Ancak sevgilinin, bir şiirde ona ait göndermelerin hem dünyevî hem de ilahî aşkın unsurları olarak iki farklı biçimde alımlanması üzerinde durmak gerekir. Çünkü Osmanlı şiirinin çok katmanlı yapısına dikkat çeken Walter G. Andrews Şiirin Sesi Toplumun Şarkısı adlı çalışmasında, bir gazeli yorumlarken âşık ve sevgiliyi dünyevî ve tasavvufî düzlemin dışında, Ahmet Hamdi Tanpınar’ın XIX. Asır Türk Edebiyatı Tarihi’nin “Giriş”inde bahsettiği “saray istiaresine” benzer bir şekilde “otorite” ilişkisine dayandırarak da yorumlar. Andrews, bir şiirin üç farklı düzlemde okunabileceğini göstererek “hiçbir yapıt[ın], tek başına, bir eserin bütün anlamını ortaya çıkaran, hatta bütün anlamının büyük bir bölümünü ortaya koyan bir yorum sağlama[dığına]” işaret eder (135). Elbette, Andrews’un bu tespitinin gazelle sınırlandırıldığını da göz önünde bulundurmak gerekir. Ancak metnin “tikel”liğini yok sayarak genelleyip, her metinden bu üç eksenli okumayı yapmaya çalışmak da araştırmacıları metinden uzaklaştırarak zorlama yorumlarda bulunmalarına neden olabilir. Dolayısıyla Andrews, Osmanlı şiirinin üç katmanlı yapısına dikkati çekerken keyfî yorumları meşrulaştırmaz; yani Osmanlı şiir geleneğini, Osmanlı Devleti’nin siyasî, sosyal ve kültürel yapısı ile birlikte değerlendirmeye çalışır. Dolayısıyla metnin bağlamı, şiir çözümlemelerinde göz ardı edilmemesi gereken önemli bir unsurdur.

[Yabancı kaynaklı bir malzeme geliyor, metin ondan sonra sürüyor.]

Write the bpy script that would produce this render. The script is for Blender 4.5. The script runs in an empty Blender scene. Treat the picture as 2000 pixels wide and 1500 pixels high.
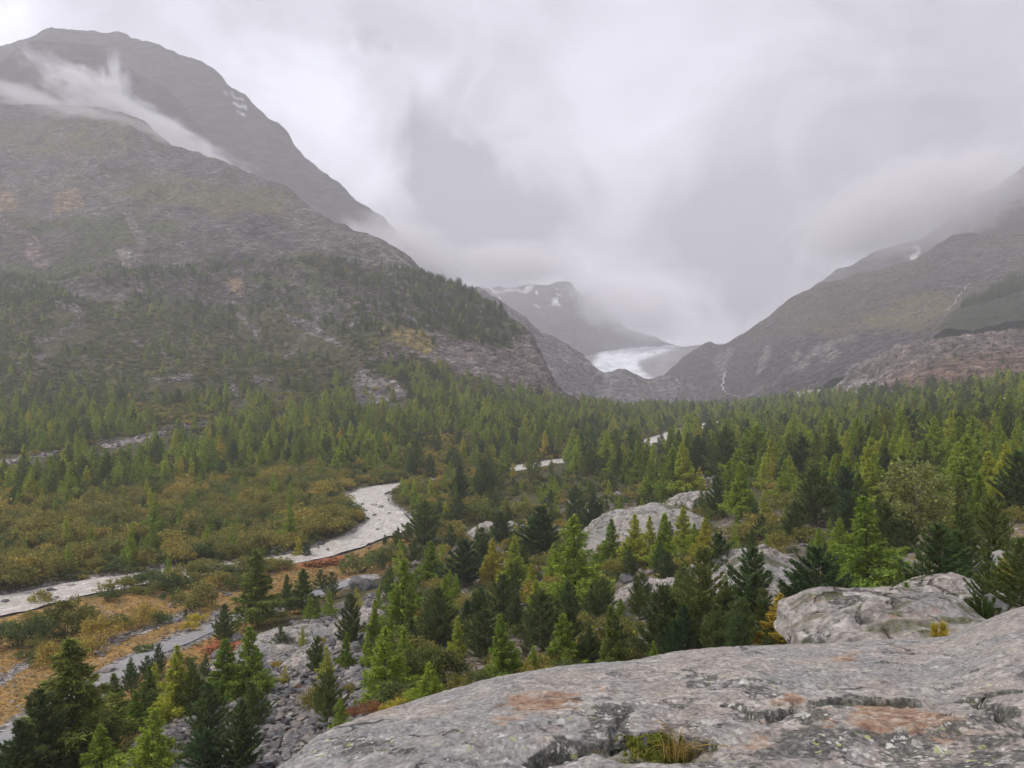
import bpy, math, random
import numpy as np
from mathutils import Vector
R = math.radians
rng = np.random.default_rng(7)
random.seed(7)
HAZE, EXPO, SKYK, CLOUDS = 0.00018, 1.20, 0.615, True
scene = bpy.context.scene
COL = scene.collection
# ------------------------------------------------------------------ camera
F = 1511.0                      # focal length in photo pixels (2000 wide)
HZ = 800.0                      # eye-level row of the photo
cam_d = bpy.data.cameras.new('camera')
cam = bpy.data.objects.new('camera', cam_d); COL.objects.link(cam)
cam.location = (0, 0, 0); cam.rotation_euler = (R(90), 0, 0)
cam_d.sensor_width = 36.0; cam_d.lens = 36.0 * F / 2000.0
cam_d.shift_y = (HZ - 750.0) / 2000.0
cam_d.clip_start = 0.1; cam_d.clip_end = 40000
scene.camera = cam
def pix_dir(px, py):
    v = Vector(((px - 1000) / F, 1.0, -(py - HZ) / F)); v.normalize(); return v

# ------------------------------------------------------------------ node helper
class NT:
    def __init__(s, tree): s.t = tree; s.t.nodes.clear()
    def n(s, typ, ins=None, **kw):
        nd = s.t.nodes.new(typ)
        for k, v in kw.items(): setattr(nd, k, v)
        if ins:
            for k, v in ins.items():
                sock = nd.inputs[k]
                if isinstance(v, bpy.types.NodeSocket): s.t.links.new(v, sock)
                else: sock.default_value = v
        return nd
    def math(s, op, a, b=0.0, c=None, clamp=False):
        ins = {0: a, 1: b}
        if c is not None: ins[2] = c
        return s.n('ShaderNodeMath', ins, operation=op, use_clamp=clamp).outputs[0]
    def mix(s, fac, a, b, blend='MIX'):
        nd = s.n('ShaderNodeMix', {0: fac, 6: a, 7: b}, data_type='RGBA', blend_type=blend)
        return nd.outputs[2]
    def noise(s, vec, scale, detail=4, rough=0.55, dist=0.0, out='Fac', lac=2.0):
        nd = s.n('ShaderNodeTexNoise', {'Vector': vec, 'Scale': scale, 'Detail': detail, 'Roughness': rough, 'Distortion': dist, 'Lacunarity': lac})
        return nd.outputs[out]
    def ss(s, x, a, b, t0=0.0, t1=1.0):
        return s.n('ShaderNodeMapRange', {0: x, 1: a, 2: b, 3: t0, 4: t1}, interpolation_type='SMOOTHSTEP').outputs[0]
    def ramp(s, x, stops):
        nd = s.n('ShaderNodeValToRGB', {0: x}); r = nd.color_ramp
        while len(r.elements) < len(stops): r.elements.new(0.5)
        for e, (p, c) in zip(r.elements, stops): e.position = p; e.color = (*c, 1)
        return nd.outputs[0]
    def map(s, vec, scale=(1, 1, 1), rot=(0, 0, 0), loc=(0, 0, 0)):
        return s.n('ShaderNodeMapping', {'Vector': vec, 'Scale': scale, 'Rotation': rot, 'Location': loc}).outputs[0]
def c4(c): return (c[0], c[1], c[2], 1.0)

# ------------------------------------------------------------------ world: overcast sky over a clear-sky model
SUN_EL, SUN_AZ = 50, 258
world = bpy.data.worlds.new('World'); scene.world = world; world.use_nodes = True
w = NT(world.node_tree)
gen = w.n('ShaderNodeTexCoord').outputs['Generated']
nv = w.noise(gen, 6.5, 9, 0.64, 0.6, out='Color')
off = w.n('ShaderNodeVectorMath', {0: nv, 1: (0.5, 0.5, 0.5)}, operation='SUBTRACT').outputs[0]
off = w.n('ShaderNodeVectorMath', {0: off, 3: 0.19}, operation='SCALE').outputs[0]
dirw = w.n('ShaderNodeVectorMath', {0: gen, 1: off}, operation='ADD').outputs[0]
SKY_LOBES = [  # px, py, radius, amount
    (560, 240, .14, .20), (660, 170, .12, .16), (650, 330, .10, .17), (400, 150, .13, .16), (0, 90, .12, .36), (60, 30, .12, .16),
    (790, 170, .055, .10), (1130, 500, .07, .16), (1240, 330, .12, .10), (1180, 120, .2, .06), (1010, 300, .10, .05),
    (1250, 620, .14, .12), (1400, 640, .10, .08), (700, 370, .08, .14), (1320, 100, .25, .05),
    (860, 390, .11, -.26), (800, 420, .06, -.14), (975, 440, .11, -.24), (1040, 500, .07, -.12), (1110, 455, .10, -.14), (735, 60, .045, -.10), (748, 120, .04, -.12), (765, 180, .035, -.10), (788, 240, .04, -.06), (812, 300, .05, -.09), (700, 110, .03, -.05), (860, 180, .04, .10), (900, 330, .05, -.14), (930, 290, .04, .06),
    (960, 520, .08, -.13), (1400, 450, .13, -.15), (1420, 530, .13, -.15), (1600, 400, .2, -.11), (1800, 330, .25, -.08), (1950, 200, .2, -.05),
    (1290, 560, .08, -.07), (1560, 470, .14, -.08), (1370, 370, .04, -.07), (880, 320, .07, -.08), (1900, 420, .15, -.05)]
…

4 Haluk İpekten, Fuzûlî Hayatı Sanatı Eserleri adlı kitabında tasavvufta saçın kesret, (153) dudağın vahdet (156) olduğunu belirtir. Atilla Şentürk de, Osmanlı Şiiri Antolojisi’nde “tasavvufî anlamda saç[ın] ‘kesret’i [=vahdet yani birliğin zıttı, çoklu[ğu]] temsil” ettiğini söyler (90).